Em 18 de abril de 1907, um cidadão chamado Luiz Paulino fundou outro pioneiro clube do futebol amazonense: o Sport Football Manaós. Com sede numa casa na rua 24 de Maio, o time foi o responsável, junto com o Racing, pelo primeiro confronto entre clubes distintos de futebol local. A partida, anunciada com pompa pela imprensa, aconteceu em 16 de junho daquele ano, na Praça Floriano Peixoto, e que terminou com vitória por 8 x 2 por um dos times.

Partida entre Racing e Sport Football Manaós, na praça Floriano Peixoto. Ao fundo, a escola Euclides da Cunha. Ilustração: Lúcio Izel

“Devido a falta de alguns jogadores, as equipes se formaram com jogadores misturados dos dois times. E foi assim que seguiram muitos outros jogos dos times, mas infelizmente o Sport Football Manaós durou apenas alguns meses e foi extinto logo depois”, conta Gaspar.

Em setembro, surgia um outro novo clube denominado Sport Club de Manaós, que deu origem à primeira rivalidade da história do futebol amazonense. Racing e o clube recém-criado duelaram pela primeira vez no dia 22 daquele mês, e a partida terminou empatada em 2 x 2.

Tal confronto foi fundamental para incluir o futebol no lazer dos amazonenses, que começaram a se sentir atraídos pelo esporte – aceitação facilitada pelo declínio do ciclismo em Manaus e a consequente extinção do Velódromo.

Consolidação

Waldemiro Carvalho e Pedro Ricevich, jogadores do Racing Club Amazonense em 1910. Foto: Reprodução do periódico esportivo ‘O Sport’
Ciclista Stoessel, fundador e atacante do Racing Club. Foto: Reprodução/Manaus de Antigamente

A partir de então, o Racing começou a crescer em importância no cenário futebolístico e social de Manaus, além de incentivar, nos anos seguintes, a criação de outros clubes como o Brasil Football Club e o Manaós Athletic.
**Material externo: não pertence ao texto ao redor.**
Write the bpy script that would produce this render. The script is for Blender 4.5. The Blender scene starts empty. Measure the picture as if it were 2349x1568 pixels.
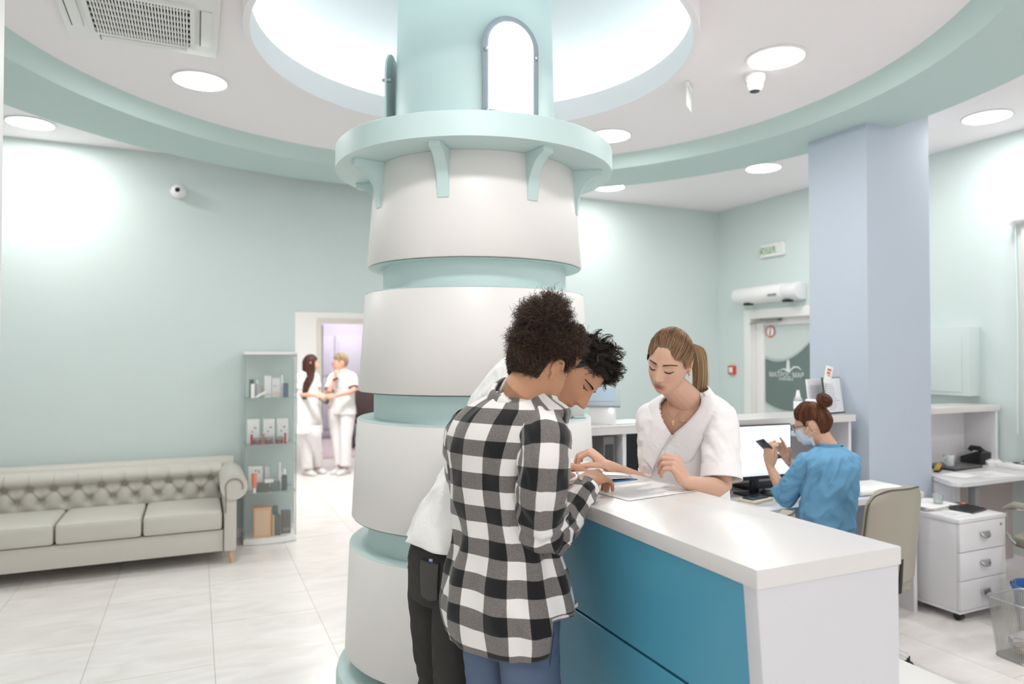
import bpy, bmesh, math, random
from mathutils import Vector, Matrix, noise
from math import sin, cos, pi, radians, sqrt, atan2, exp
import numpy as np
random.seed(7)
S = bpy.context.scene
COL = S.collection

# ---------------------------------------------------------------- camera geometry
FPX = 1602.0; CXP = 1174.5; CYP = 784.0; CAMH = 1.6
YAW = radians(24.36); PITCH = math.atan(28.75 / FPX)
FH = Vector((sin(YAW), cos(YAW), 0)); RT = Vector((cos(YAW), -sin(YAW), 0)); ZU = Vector((0, 0, 1))
FW = FH * cos(PITCH) + ZU * sin(PITCH); UP = ZU * cos(PITCH) - FH * sin(PITCH)
CAM = Vector((0, 0, CAMH))
def ray(px, py): return FW + RT * ((px - CXP) / FPX) - UP * ((py - CYP) / FPX)
def W(px, py, d): return CAM + ray(px, py) * d
def Zp(px, py, z):
    r = ray(px, py); return CAM + r * ((z - CAMH) / r.z)
def Xp(px, py, x):
    r = ray(px, py); return CAM + r * (x / r.x)
def Yp(px, py, y):
    r = ray(px, py); return CAM + r * (y / r.y)

# ---------------------------------------------------------------- materials
def lin(c):
    if isinstance(c, str):
        c = c.lstrip('#'); c = [int(c[i:i + 2], 16) / 255 for i in (0, 2, 4)]
    return [(x / 12.92 if x <= .04045 else ((x + .055) / 1.055) ** 2.4) for x in c]
MATS = {}
def mat(name, col, rough=.5, metal=0, spec=.5, bump=0, bscale=60, var=0, vscale=8, emit=None, es=0, trans=0, alpha=1, sheen=0, coat=0, sss=0, ior=None, bdist=.004):
    if name in MATS: return MATS[name]
    m = bpy.data.materials.new(name); m.use_nodes = True; nt = m.node_tree
    b = nt.nodes['Principled BSDF']; c = lin(col) + [1]
    b.inputs['Base Color'].default_value = c; b.inputs['Roughness'].default_value = rough
    b.inputs['Metallic'].default_value = metal; b.inputs['Specular IOR Level'].default_value = spec
    if trans: b.inputs['Transmission Weight'].default_value = trans
    if ior: b.inputs['IOR'].default_value = ior
    if alpha < 1: b.inputs['Alpha'].default_value = alpha
    if sheen: b.inputs['Sheen Weight'].default_value = sheen
    if coat: b.inputs['Coat Weight'].default_value = coat; b.inputs['Coat Roughness'].default_value = .08
    if sss:
        b.inputs['Subsurface Weight'].default_value = sss; b.inputs['Subsurface Radius'].default_value = (.012, .005, .003); b.inputs['Subsurface Scale'].default_value = 1
    if emit:
        b.inputs['Emission Color'].default_value = lin(emit) + [1]; b.inputs['Emission Strength'].default_value = es
    if bump or var:
        tc = nt.nodes.new('ShaderNodeTexCoord'); n = nt.nodes.new('ShaderNodeTexNoise')
        nt.links.new(tc.outputs['Object'], n.inputs['Vector'])
        if var:
            n.inputs['Scale'].default_value = vscale; n.inputs['Detail'].default_value = 6
            mx = nt.nodes.new('ShaderNodeMix'); mx.data_type = 'RGBA'
            mx.inputs[6].default_value = [max(0, x * (1 - var)) for x in c[:3]] + [1]; mx.inputs[7].default_value = [min(1, x * (1 + var)) for x in c[:3]] + [1]
            nt.links.new(n.outputs['Fac'], mx.inputs[0]); nt.links.new(mx.outputs[2], b.inputs['Base Color'])
        if bump:
            n2 = nt.nodes.new('ShaderNodeTexNoise'); n2.inputs['Scale'].default_value = bscale; n2.inputs['Detail'].default_value = 4
            nt.links.new(tc.outputs['Object'], n2.inputs['Vector'])
            bp = nt.nodes.new('ShaderNodeBump'); bp.inputs['Strength'].default_value = bump; bp.inputs['Distance'].default_value = bdist
            nt.links.new(n2.outputs['Fac'], bp.inputs['Height']); nt.links.new(bp.outputs['Normal'], b.inputs['Normal'])
            if bdist > .004: n2.inputs['Distortion'].default_value = 1.6; n2.inputs['Roughness'].default_value = .45
    MATS[name] = m; return m
def attr_mat(name, rough=.5, sss=0, spec=.4, bump=0, bscale=200, sheen=0):
    """base colour comes from the mesh's own colour attribute 'Col'"""
    m = mat(name, '#ffffff', rough, spec=spec, sss=sss, bump=bump, bscale=bscale, sheen=sheen)
    nt = m.node_tree; a = nt.nodes.new('ShaderNodeAttribute'); a.attribute_name = 'Col'
    nt.links.new(a.outputs['Color'], nt.nodes['Principled BSDF'].inputs['Base Color']); return m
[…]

Com sede permanente e campo oficial na praça Floriano Peixoto, o clube passou a se dedicar à outras práticas esportivas como o remo, a natação e o atletismo.

O Racing foi o clube responsável também por revelar os primeiros craques da história do futebol local como o goleiro Horizonte Ramos e o atacante Alberto Balalai.
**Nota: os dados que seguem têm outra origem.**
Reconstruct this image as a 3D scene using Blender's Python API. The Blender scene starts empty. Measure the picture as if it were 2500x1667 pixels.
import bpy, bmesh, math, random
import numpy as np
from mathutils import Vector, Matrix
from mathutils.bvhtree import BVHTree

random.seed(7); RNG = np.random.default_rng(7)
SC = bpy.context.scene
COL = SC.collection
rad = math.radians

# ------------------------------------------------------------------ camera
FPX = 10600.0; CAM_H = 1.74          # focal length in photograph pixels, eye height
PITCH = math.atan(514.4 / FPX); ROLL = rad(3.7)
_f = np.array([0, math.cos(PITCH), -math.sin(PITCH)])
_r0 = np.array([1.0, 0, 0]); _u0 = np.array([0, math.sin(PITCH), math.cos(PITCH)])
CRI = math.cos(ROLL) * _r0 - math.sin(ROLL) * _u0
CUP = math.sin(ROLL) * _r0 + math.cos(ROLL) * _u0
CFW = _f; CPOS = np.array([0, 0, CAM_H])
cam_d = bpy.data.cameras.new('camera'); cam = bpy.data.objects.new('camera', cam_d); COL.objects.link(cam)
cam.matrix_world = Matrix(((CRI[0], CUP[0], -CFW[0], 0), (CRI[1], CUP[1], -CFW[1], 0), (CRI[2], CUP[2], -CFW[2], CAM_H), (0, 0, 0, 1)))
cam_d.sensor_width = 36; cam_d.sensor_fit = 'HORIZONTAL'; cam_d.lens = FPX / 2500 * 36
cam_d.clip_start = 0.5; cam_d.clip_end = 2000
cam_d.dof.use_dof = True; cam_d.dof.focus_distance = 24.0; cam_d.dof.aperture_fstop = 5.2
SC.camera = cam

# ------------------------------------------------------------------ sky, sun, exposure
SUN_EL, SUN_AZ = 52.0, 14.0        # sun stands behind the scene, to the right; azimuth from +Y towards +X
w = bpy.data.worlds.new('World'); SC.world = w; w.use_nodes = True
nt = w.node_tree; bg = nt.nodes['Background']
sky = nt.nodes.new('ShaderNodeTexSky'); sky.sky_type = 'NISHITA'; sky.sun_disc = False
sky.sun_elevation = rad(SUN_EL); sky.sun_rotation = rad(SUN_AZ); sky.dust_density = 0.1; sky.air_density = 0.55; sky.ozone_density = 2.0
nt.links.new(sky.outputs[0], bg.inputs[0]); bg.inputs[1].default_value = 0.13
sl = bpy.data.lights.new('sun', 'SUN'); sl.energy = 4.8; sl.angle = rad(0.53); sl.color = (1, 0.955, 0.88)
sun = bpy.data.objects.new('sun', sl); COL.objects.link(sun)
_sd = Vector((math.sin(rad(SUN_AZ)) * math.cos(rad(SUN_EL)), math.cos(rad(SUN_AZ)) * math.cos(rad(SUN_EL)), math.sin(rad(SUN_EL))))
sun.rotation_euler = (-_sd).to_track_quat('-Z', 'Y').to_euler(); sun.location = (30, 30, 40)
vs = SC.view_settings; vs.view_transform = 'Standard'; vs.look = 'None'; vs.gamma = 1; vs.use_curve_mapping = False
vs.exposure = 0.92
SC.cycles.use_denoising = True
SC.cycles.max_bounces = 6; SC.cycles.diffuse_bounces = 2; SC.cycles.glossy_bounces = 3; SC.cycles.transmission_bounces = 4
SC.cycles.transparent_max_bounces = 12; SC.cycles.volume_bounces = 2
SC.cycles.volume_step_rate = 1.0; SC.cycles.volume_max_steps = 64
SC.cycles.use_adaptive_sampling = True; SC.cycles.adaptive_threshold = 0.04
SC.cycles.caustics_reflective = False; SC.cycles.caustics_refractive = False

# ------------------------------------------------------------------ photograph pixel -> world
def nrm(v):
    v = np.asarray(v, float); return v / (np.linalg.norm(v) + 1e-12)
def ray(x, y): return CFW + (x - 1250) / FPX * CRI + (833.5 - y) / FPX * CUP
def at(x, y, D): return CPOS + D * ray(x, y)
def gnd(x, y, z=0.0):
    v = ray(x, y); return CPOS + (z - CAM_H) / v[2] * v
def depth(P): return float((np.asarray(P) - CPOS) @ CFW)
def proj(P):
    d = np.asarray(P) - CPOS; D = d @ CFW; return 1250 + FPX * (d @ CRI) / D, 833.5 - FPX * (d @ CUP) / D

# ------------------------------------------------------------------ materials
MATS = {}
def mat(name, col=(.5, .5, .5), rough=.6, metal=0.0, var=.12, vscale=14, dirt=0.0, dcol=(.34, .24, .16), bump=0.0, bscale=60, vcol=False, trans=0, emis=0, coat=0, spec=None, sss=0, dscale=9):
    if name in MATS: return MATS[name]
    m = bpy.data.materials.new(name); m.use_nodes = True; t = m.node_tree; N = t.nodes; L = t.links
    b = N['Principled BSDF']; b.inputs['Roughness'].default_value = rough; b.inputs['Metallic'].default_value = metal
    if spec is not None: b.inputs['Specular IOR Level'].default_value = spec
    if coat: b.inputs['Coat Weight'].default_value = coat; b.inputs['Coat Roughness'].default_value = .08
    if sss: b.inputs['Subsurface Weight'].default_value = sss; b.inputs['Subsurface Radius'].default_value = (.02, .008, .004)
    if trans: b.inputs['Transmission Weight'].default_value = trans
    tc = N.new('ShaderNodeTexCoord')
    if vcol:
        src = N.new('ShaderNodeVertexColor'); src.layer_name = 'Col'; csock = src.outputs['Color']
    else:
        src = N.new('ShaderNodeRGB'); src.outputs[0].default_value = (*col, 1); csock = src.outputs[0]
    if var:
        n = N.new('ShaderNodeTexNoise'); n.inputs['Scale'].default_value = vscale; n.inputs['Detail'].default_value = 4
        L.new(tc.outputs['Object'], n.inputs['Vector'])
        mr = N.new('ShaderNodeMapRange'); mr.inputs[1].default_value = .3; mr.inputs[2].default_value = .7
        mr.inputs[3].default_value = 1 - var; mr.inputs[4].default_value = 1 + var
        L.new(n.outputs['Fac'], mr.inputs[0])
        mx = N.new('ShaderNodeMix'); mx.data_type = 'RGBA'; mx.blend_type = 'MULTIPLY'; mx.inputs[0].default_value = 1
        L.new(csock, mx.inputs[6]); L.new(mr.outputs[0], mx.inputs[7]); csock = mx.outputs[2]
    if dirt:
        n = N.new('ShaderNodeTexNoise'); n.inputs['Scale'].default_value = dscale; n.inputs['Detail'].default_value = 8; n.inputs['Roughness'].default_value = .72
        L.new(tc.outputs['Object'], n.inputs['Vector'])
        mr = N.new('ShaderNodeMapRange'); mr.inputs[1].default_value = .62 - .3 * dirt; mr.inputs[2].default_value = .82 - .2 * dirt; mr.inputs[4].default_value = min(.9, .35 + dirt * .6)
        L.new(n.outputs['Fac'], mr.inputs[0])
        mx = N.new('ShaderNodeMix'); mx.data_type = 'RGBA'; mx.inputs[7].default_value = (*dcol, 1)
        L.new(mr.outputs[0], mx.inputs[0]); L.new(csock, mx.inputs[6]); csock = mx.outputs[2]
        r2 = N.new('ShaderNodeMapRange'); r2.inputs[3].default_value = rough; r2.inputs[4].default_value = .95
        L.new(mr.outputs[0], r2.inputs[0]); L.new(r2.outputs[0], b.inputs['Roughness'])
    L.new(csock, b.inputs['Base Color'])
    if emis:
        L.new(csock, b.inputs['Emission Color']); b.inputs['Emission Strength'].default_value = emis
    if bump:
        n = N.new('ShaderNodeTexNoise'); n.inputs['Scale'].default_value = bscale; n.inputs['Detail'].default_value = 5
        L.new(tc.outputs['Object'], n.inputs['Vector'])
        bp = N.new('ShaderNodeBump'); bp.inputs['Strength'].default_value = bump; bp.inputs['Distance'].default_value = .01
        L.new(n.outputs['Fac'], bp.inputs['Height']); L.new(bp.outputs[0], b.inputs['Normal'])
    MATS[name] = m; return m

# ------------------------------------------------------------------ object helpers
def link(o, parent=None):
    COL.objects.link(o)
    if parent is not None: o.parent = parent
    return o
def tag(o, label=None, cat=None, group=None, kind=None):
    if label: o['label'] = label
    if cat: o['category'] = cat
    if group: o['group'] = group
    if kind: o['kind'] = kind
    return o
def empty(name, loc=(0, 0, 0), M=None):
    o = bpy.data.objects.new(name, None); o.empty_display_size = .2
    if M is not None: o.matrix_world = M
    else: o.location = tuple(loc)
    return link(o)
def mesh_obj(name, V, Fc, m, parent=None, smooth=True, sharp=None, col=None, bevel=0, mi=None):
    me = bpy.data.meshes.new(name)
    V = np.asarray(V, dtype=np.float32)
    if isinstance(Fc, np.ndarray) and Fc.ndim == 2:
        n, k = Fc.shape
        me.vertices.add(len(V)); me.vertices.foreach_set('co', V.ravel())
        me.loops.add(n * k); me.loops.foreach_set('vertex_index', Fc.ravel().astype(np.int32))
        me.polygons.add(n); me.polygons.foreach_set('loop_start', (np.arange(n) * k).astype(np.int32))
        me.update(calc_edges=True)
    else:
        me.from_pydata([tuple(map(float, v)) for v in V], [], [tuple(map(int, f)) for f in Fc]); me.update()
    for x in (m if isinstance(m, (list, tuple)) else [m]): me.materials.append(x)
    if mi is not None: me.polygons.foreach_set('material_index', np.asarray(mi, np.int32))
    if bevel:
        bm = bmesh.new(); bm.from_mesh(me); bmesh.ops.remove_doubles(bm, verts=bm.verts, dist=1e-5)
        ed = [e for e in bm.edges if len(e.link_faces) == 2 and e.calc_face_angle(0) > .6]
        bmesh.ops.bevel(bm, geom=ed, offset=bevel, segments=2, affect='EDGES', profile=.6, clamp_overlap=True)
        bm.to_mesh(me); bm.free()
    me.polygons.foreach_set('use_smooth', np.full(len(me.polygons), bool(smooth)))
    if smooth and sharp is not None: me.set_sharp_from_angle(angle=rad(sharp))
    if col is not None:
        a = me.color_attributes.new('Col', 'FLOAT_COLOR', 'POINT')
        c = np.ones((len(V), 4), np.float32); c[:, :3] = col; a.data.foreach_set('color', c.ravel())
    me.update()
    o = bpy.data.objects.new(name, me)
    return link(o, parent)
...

Deodoro Freire, que atendia pelo pseudônimo de Stoessel, era um dos maiores ciclistas do Amazonas e também foi fundador e jogador do Racing Club.

Extinção

Em 1912, o Racing passou por uma crise financeira que afetou os seus sócios e isso acabou culminando com o enfraquecimento do clube. Sem forças, o pioneiro e tradicional clube do futebol baré fechava as suas portas.

“O Racing foi o maior responsável em difundir, impulsionar e tirar o futebol do anonimato no Amazonas, numa época de muita dificuldade em seus primeiros anos de existência. Falta de materiais apropriados, concorrência com outras modalidades, desconhecimento do público e da imprensa, mas ele cumpriu a sua missão em popularizar e consolidar a história do futebol amazonense”, reforça Gaspar.

Quanto ao seu fundador, Gaspar conclui: “Ele voltou ao Maranhão, onde viria a falecer de causas naturais na cidade de São Bento, em 1917”.